Re: [glade--]how to install glademm on RHL9



Susumu Yoshida schrieb:
Thank for your reply again.
I am really sorry that I annoy you with an unfamiliar distribution.

Not that annoying to be sure.

If your linux distribution cannot give you automatic dependancy resolution (which I clearly doubt, given that RH/fedora still has users), you should consider a decent distribution. Perhaps apt-rpm is the correct solution for you.


According to you, I installed apt-rpm and tried again but failed.

Oh, you did not fail. It gave you a decent error message:

nana:/home/susumu/SRC# apt-get install libsigc++-devel
Reading Package Lists... Done
Building Dependency Tree... Done
libsigc++-devel is already the newest version.
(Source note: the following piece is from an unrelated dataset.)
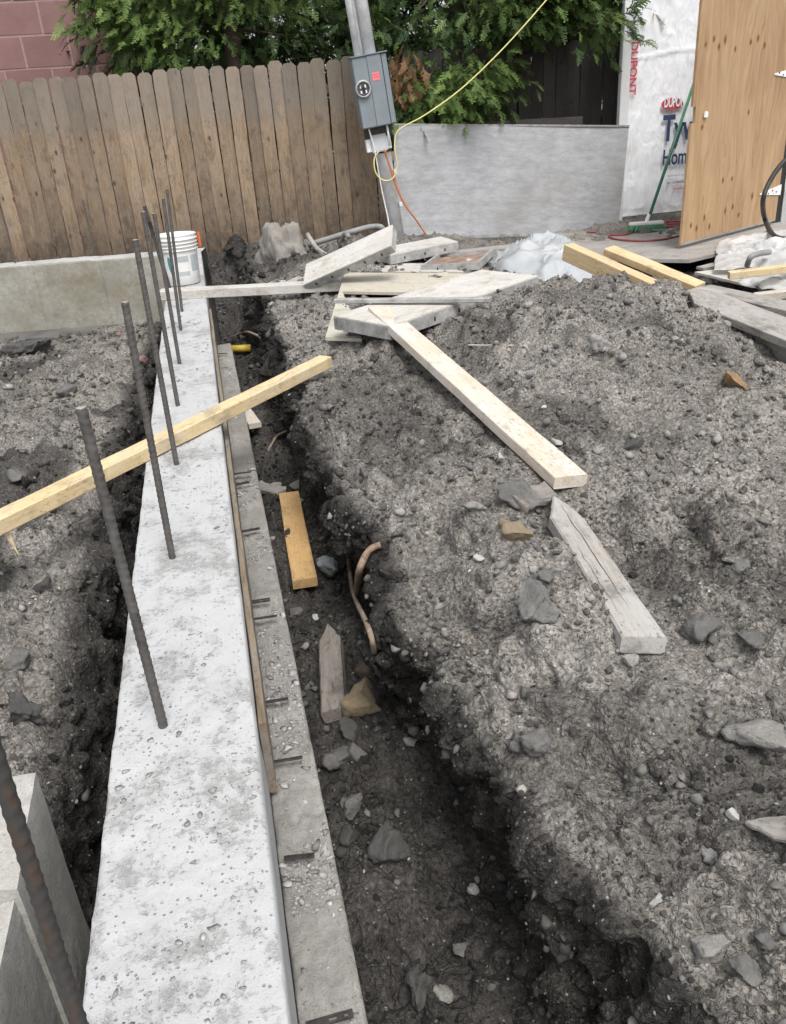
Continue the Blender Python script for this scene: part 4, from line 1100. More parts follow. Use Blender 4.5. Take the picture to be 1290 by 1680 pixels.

Perhaps this is libsigc++-1.0 which is the old one for gtkmm1. This used to be called libsigc++ (without a version number). Or ... I heard _rumors_ that redhat/fedora had made some debatable decisions to give incompatible packages the same (but shorter) name. Perhaps sigc++ 1.2 is called libsigc++, too and you got the wrong one.

nana:/home/susumu/SRC# apt-get install gtkmm2
Reading Package Lists... Done
Building Dependency Tree... Done
Some packages could not be installed. This may mean that you have
requested an impossible situation or if you are using the unstable
distribution that some required packages have not yet been created
or been moved out of Incoming.

Since you only requested a single operation it is extremely likely that
the package is simply not installable and a bug report against
that package should be filed.
The following information may help to resolve the situation:

The following packages have unmet dependencies:
  gtkmm2: Depends: libsigc-1.2.so.5
E: Broken packages

See? The newest version of both libsigc++ and libsigc++-devel are
already installed on my machine but when I try to "apt-get install gtkmm2",
it says "libsigc-1.2 is UNMET".
Does it make sense?

Yes. Somewhat. It looks like you mixed packages from different incompatible sources. Or apt-rpm can not live to its expectations ;-)


You say


Shocked and glad to not _had_ to compile gtkmm myself for several years


but is it much easier to use gtkmm on Debian (which is
 your distribution,right?) ?

Debian is my distribution and while it has different issues (sometimes transitions take a long time which is mostly due to decisions of the people involved or lack of maintainer's spare time) I grew really fond of its package management.

The gnome 2.4 situation in sid (unstable) is really good. Sarge (testing) is slowly getting there and woody (stable) is hopelessly frozen.

But fedora should not be a bad choice either (from what I have heard).